Pourtant la majorité des militant-e-s du « Oui » ne se disent pas tant nationalistes que socialistes, écologistes, féministes, républicains, bref progressistes, et par leur aspiration à l’indépendance ne rejettent pas tant l’union avec Londres que la droite anglaise et son programme d’austérité sans fin. Sous la bannière de la Radical Independence Campaign (RIC), et inspirés des travaux du think-tank participatif Common Weal, le Parti Socialiste Ecossais (SSP), les Verts, le mouvement républicain, les syndicats, les campagnes antinucléaires, féministes, LGBT, etc, rassemblent des citoyen-ne-s pour qui l’indépendance n’est que la première étape vers la sortie de l’ordre néolibéral en Ecosse. Cette coalition traduit dans le contexte local les mêmes espoirs du peuple portés ailleurs par le Front de Gauche, Podemos et d’autres : souveraineté populaire, démocratie participative, relance écologique, justice sociale réelle… Par ailleurs ce sont les moins de 40 ans qui poussent aujourd’hui la campagne du « Oui », or l’âge de vote pour ce seul scrutin est abaissé à 16 ans et on compte 95% d’inscrits sur les listes électorales. L’avenir leur appartient.

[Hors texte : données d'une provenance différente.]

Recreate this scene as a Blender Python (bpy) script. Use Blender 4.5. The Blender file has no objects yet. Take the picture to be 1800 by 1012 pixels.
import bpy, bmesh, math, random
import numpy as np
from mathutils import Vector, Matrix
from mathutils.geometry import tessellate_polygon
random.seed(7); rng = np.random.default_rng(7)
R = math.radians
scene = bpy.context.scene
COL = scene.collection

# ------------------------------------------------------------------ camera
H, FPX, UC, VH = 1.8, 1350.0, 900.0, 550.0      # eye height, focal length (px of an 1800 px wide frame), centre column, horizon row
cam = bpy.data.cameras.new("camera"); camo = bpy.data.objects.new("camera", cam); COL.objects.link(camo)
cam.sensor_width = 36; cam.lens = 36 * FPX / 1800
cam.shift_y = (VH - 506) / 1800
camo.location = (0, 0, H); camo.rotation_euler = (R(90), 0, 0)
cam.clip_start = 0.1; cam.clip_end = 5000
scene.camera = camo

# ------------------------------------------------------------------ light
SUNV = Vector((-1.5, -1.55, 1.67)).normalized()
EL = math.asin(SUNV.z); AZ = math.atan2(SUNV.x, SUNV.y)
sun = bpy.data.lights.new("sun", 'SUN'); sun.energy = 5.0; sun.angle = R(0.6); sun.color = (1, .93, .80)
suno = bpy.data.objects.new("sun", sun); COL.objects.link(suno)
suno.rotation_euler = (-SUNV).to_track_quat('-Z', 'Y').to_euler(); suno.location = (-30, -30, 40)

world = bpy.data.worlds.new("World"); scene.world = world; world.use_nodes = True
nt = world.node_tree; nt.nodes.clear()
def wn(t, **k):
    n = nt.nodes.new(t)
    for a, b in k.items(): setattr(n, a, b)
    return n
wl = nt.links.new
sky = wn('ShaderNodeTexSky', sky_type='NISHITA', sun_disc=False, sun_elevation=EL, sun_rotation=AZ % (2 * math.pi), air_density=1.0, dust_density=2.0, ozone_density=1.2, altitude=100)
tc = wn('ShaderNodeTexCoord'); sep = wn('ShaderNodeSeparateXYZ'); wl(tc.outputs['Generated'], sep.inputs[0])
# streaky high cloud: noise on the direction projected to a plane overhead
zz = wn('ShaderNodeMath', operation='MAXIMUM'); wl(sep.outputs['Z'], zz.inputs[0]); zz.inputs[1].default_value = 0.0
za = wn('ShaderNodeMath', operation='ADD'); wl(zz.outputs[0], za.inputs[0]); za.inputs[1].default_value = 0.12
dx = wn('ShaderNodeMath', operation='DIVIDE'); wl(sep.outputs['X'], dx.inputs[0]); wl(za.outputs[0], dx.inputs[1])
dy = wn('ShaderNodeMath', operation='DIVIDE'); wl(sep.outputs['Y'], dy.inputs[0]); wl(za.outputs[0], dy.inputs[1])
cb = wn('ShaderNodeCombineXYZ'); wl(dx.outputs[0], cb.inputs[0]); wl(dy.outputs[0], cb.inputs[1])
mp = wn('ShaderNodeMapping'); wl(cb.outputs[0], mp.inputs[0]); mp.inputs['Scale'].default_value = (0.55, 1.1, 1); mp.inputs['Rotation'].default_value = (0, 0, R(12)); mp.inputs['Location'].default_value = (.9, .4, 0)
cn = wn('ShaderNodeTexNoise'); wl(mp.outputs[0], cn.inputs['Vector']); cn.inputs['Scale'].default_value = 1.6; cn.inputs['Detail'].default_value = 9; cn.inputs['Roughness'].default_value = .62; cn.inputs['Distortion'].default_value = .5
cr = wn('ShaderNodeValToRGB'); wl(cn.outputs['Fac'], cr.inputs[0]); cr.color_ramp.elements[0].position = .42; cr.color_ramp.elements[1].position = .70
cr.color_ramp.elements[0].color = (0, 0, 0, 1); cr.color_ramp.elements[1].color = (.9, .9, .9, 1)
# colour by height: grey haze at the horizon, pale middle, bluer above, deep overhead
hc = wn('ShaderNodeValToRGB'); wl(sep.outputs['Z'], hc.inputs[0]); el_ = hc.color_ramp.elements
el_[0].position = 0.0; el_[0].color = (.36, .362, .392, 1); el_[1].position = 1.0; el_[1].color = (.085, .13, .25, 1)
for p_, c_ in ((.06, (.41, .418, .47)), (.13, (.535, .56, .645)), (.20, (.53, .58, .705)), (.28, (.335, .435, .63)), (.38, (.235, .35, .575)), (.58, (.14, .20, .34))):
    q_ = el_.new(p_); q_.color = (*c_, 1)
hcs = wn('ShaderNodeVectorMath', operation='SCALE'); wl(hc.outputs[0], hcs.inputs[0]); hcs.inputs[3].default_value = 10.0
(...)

Quelque soit l’issue du scrutin, cet indépendantisme là est un cheval de bataille qui est amené à frayer dans chaque recoin de la société, proposant en nouvel horizon progressiste. Gageons qu’on l’appellerait plutôt « républicanisme » si l’idée d’une république n’était pas supportée par seulement un quart des Écossais-e-s. Quoiqu’il en soit, en cas de victoire du « Oui » ce « isme » réclamera pour le peuple sa part d’indépendance dans toutes les décisions clés à délibérer au cas par cas : monnaie, place dans l’UE, dans l’OTAN, processus constituant… à moins de s’essuyer les bottes de l’avis d’un peuple remis soudain au centre de l’action politique et fraîchement rendu à son intérêt général. Mais dans ce cas là on ne peut exclure que des hommes en kilt dévalant la colline en hurlant « Freedom ! » refasse alors leur apparition…

Paradoxalement, pour le SNP désormais confronté non seulement à l’achèvement de sa raison d’être historique mais aussi à l’émergence d’un réel mouvement citoyen, la victoire du « Oui » signifierait « la fin d’une vielle chanson ». En effet, ayant préféré depuis 1979 des glissements juridiques graduels vers une inexorable mais discrète indépendance de fait, le parti nationaliste se révélerait alors clairement comme la force conservatrice qu’il est réellement. Ce n’est pas forcement la partie que veut jouer le SNP, et c’est peut-être bien la raison pour laquelle 18.5% de ses membres s’apprêtent à voter « Non » jeudi. Quant à Alex Salmond, il n’est pas près de demander un nouveau referendum.

L’indépendance de l’Ecosse peut galvaniser les forces « de gauche » dans tout le Royaume-Uni tout en montrant à l’union européenne qu’à beau vouloir évacuer l’idée nationale par la porte dérobée d’un bureau bruxellois, celle-ci revient immanquablement par les fenêtres grandes ouvertes de l’Histoire. Mais une victoire du « Oui » réveillerait la chose la plus dangereuse de toutes, la plus terrifiante pour les puissants d’Europe : l’espoir d’un changement radical des bases du néolibéralisme, et par-dessus le marché dans l’un de ses berceaux historiques.